§ **Given task**
The data below is to be returned in full and exactly.
++++++++++++++++++++
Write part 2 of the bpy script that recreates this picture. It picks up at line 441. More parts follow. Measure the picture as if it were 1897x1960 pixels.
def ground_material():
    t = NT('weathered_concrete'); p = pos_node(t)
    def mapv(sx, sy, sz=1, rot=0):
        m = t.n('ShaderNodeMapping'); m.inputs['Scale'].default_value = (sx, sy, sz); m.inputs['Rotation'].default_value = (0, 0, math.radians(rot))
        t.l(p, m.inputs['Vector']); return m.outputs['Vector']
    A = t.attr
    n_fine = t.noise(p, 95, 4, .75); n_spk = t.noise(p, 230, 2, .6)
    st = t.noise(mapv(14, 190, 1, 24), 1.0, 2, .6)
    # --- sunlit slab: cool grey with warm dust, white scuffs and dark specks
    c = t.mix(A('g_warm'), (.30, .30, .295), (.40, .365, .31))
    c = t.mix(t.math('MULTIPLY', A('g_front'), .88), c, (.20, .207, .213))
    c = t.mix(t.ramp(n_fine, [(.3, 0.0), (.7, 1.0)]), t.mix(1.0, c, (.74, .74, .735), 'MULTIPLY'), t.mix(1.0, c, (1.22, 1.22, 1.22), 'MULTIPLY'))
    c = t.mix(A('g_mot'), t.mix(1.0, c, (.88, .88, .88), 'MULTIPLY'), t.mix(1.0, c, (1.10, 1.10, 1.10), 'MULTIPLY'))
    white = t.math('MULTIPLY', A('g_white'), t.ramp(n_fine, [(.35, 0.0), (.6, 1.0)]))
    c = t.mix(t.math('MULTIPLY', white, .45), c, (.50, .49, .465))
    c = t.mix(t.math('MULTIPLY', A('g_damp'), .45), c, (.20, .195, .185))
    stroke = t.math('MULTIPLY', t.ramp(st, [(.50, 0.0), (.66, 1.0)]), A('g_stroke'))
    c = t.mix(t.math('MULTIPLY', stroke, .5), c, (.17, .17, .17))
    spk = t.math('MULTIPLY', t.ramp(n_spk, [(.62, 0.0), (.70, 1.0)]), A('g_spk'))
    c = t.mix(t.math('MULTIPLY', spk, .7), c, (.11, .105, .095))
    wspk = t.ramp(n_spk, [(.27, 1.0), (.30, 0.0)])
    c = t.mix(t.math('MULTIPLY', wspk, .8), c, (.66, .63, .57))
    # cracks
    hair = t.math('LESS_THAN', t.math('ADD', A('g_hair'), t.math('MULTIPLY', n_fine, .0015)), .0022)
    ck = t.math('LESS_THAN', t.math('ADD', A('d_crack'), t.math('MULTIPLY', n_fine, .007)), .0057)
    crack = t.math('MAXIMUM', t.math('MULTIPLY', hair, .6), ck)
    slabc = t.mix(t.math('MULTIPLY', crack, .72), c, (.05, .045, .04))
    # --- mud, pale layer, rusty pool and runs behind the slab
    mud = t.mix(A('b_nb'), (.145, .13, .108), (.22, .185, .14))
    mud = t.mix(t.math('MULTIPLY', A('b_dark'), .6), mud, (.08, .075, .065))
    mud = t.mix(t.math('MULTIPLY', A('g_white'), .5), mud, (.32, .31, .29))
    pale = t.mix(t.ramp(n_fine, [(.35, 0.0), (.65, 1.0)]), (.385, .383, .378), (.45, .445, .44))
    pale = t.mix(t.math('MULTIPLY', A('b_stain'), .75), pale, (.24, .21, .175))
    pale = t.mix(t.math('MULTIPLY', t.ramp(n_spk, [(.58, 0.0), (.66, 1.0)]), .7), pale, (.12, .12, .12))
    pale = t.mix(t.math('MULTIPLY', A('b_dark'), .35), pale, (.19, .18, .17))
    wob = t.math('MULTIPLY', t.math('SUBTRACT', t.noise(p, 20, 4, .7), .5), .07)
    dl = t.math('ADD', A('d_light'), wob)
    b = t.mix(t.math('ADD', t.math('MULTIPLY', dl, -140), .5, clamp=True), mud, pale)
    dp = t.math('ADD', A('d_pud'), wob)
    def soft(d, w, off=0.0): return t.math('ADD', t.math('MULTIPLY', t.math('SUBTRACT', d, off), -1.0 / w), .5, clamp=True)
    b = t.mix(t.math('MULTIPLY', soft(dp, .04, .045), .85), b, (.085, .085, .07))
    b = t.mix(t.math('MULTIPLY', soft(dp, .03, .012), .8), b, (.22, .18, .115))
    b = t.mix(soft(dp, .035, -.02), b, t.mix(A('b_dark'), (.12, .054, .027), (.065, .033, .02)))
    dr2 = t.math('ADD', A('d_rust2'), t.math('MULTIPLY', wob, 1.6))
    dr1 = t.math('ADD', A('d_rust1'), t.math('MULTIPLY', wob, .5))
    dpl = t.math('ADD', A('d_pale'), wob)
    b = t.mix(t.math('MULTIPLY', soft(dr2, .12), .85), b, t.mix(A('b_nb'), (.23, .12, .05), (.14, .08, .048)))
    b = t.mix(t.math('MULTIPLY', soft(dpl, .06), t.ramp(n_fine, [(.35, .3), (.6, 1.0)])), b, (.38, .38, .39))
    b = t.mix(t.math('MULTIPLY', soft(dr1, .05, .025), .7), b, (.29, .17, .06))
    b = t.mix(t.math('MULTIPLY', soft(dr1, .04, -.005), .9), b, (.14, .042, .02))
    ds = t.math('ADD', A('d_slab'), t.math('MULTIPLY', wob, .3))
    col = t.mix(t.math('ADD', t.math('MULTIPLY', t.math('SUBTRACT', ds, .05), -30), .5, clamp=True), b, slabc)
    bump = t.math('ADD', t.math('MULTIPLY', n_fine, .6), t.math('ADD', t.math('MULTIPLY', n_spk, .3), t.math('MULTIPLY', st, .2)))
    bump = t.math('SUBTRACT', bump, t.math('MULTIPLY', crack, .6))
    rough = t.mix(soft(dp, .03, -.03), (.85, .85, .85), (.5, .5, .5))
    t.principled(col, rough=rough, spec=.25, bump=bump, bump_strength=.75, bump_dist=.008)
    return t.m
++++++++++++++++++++
§ **In response**
Write part 2 of the bpy script that recreates this picture. It picks up at line 441. More parts follow. Measure the picture as if it were 1897x1960 pixels.
def ground_material():
    t = NT('weathered_concrete'); p = pos_node(t)
    def mapv(sx, sy, sz=1, rot=0):
        m = t.n('ShaderNodeMapping'); m.inputs['Scale'].default_value = (sx, sy, sz); m.inputs['Rotation'].default_value = (0, 0, math.radians(rot))
        t.l(p, m.inputs['Vector']); return m.outputs['Vector']
    A = t.attr
    n_fine = t.noise(p, 95, 4, .75); n_spk = t.noise(p, 230, 2, .6)
    st = t.noise(mapv(14, 190, 1, 24), 1.0, 2, .6)
    # --- sunlit slab: cool grey with warm dust, white scuffs and dark specks
    c = t.mix(A('g_warm'), (.30, .30, .295), (.40, .365, .31))
    c = t.mix(t.math('MULTIPLY', A('g_front'), .88), c, (.20, .207, .213))
    c = t.mix(t.ramp(n_fine, [(.3, 0.0), (.7, 1.0)]), t.mix(1.0, c, (.74, .74, .735), 'MULTIPLY'), t.mix(1.0, c, (1.22, 1.22, 1.22), 'MULTIPLY'))
    c = t.mix(A('g_mot'), t.mix(1.0, c, (.88, .88, .88), 'MULTIPLY'), t.mix(1.0, c, (1.10, 1.10, 1.10), 'MULTIPLY'))
    white = t.math('MULTIPLY', A('g_white'), t.ramp(n_fine, [(.35, 0.0), (.6, 1.0)]))
    c = t.mix(t.math('MULTIPLY', white, .45), c, (.50, .49, .465))
    c = t.mix(t.math('MULTIPLY', A('g_damp'), .45), c, (.20, .195, .185))
    stroke = t.math('MULTIPLY', t.ramp(st, [(.50, 0.0), (.66, 1.0)]), A('g_stroke'))
    c = t.mix(t.math('MULTIPLY', stroke, .5), c, (.17, .17, .17))
    spk = t.math('MULTIPLY', t.ramp(n_spk, [(.62, 0.0), (.70, 1.0)]), A('g_spk'))
    c = t.mix(t.math('MULTIPLY', spk, .7), c, (.11, .105, .095))
    wspk = t.ramp(n_spk, [(.27, 1.0), (.30, 0.0)])
    c = t.mix(t.math('MULTIPLY', wspk, .8), c, (.66, .63, .57))
    # cracks
    hair = t.math('LESS_THAN', t.math('ADD', A('g_hair'), t.math('MULTIPLY', n_fine, .0015)), .0022)
    ck = t.math('LESS_THAN', t.math('ADD', A('d_crack'), t.math('MULTIPLY', n_fine, .007)), .0057)
    crack = t.math('MAXIMUM', t.math('MULTIPLY', hair, .6), ck)
    slabc = t.mix(t.math('MULTIPLY', crack, .72), c, (.05, .045, .04))
    # --- mud, pale layer, rusty pool and runs behind the slab
    mud = t.mix(A('b_nb'), (.145, .13, .108), (.22, .185, .14))
    mud = t.mix(t.math('MULTIPLY', A('b_dark'), .6), mud, (.08, .075, .065))
    mud = t.mix(t.math('MULTIPLY', A('g_white'), .5), mud, (.32, .31, .29))
    pale = t.mix(t.ramp(n_fine, [(.35, 0.0), (.65, 1.0)]), (.385, .383, .378), (.45, .445, .44))
    pale = t.mix(t.math('MULTIPLY', A('b_stain'), .75), pale, (.24, .21, .175))
    pale = t.mix(t.math('MULTIPLY', t.ramp(n_spk, [(.58, 0.0), (.66, 1.0)]), .7), pale, (.12, .12, .12))
    pale = t.mix(t.math('MULTIPLY', A('b_dark'), .35), pale, (.19, .18, .17))
    wob = t.math('MULTIPLY', t.math('SUBTRACT', t.noise(p, 20, 4, .7), .5), .07)
    dl = t.math('ADD', A('d_light'), wob)
    b = t.mix(t.math('ADD', t.math('MULTIPLY', dl, -140), .5, clamp=True), mud, pale)
    dp = t.math('ADD', A('d_pud'), wob)
    def soft(d, w, off=0.0): return t.math('ADD', t.math('MULTIPLY', t.math('SUBTRACT', d, off), -1.0 / w), .5, clamp=True)
    b = t.mix(t.math('MULTIPLY', soft(dp, .04, .045), .85), b, (.085, .085, .07))
    b = t.mix(t.math('MULTIPLY', soft(dp, .03, .012), .8), b, (.22, .18, .115))
    b = t.mix(soft(dp, .035, -.02), b, t.mix(A('b_dark'), (.12, .054, .027), (.065, .033, .02)))
    dr2 = t.math('ADD', A('d_rust2'), t.math('MULTIPLY', wob, 1.6))
    dr1 = t.math('ADD', A('d_rust1'), t.math('MULTIPLY', wob, .5))
    dpl = t.math('ADD', A('d_pale'), wob)
    b = t.mix(t.math('MULTIPLY', soft(dr2, .12), .85), b, t.mix(A('b_nb'), (.23, .12, .05), (.14, .08, .048)))
    b = t.mix(t.math('MULTIPLY', soft(dpl, .06), t.ramp(n_fine, [(.35, .3), (.6, 1.0)])), b, (.38, .38, .39))
    b = t.mix(t.math('MULTIPLY', soft(dr1, .05, .025), .7), b, (.29, .17, .06))
    b = t.mix(t.math('MULTIPLY', soft(dr1, .04, -.005), .9), b, (.14, .042, .02))
    ds = t.math('ADD', A('d_slab'), t.math('MULTIPLY', wob, .3))
    col = t.mix(t.math('ADD', t.math('MULTIPLY', t.math('SUBTRACT', ds, .05), -30), .5, clamp=True), b, slabc)
    bump = t.math('ADD', t.math('MULTIPLY', n_fine, .6), t.math('ADD', t.math('MULTIPLY', n_spk, .3), t.math('MULTIPLY', st, .2)))
    bump = t.math('SUBTRACT', bump, t.math('MULTIPLY', crack, .6))
    rough = t.mix(soft(dp, .03, -.03), (.85, .85, .85), (.5, .5, .5))
    t.principled(col, rough=rough, spec=.25, bump=bump, bump_strength=.75, bump_dist=.008)
    return t.m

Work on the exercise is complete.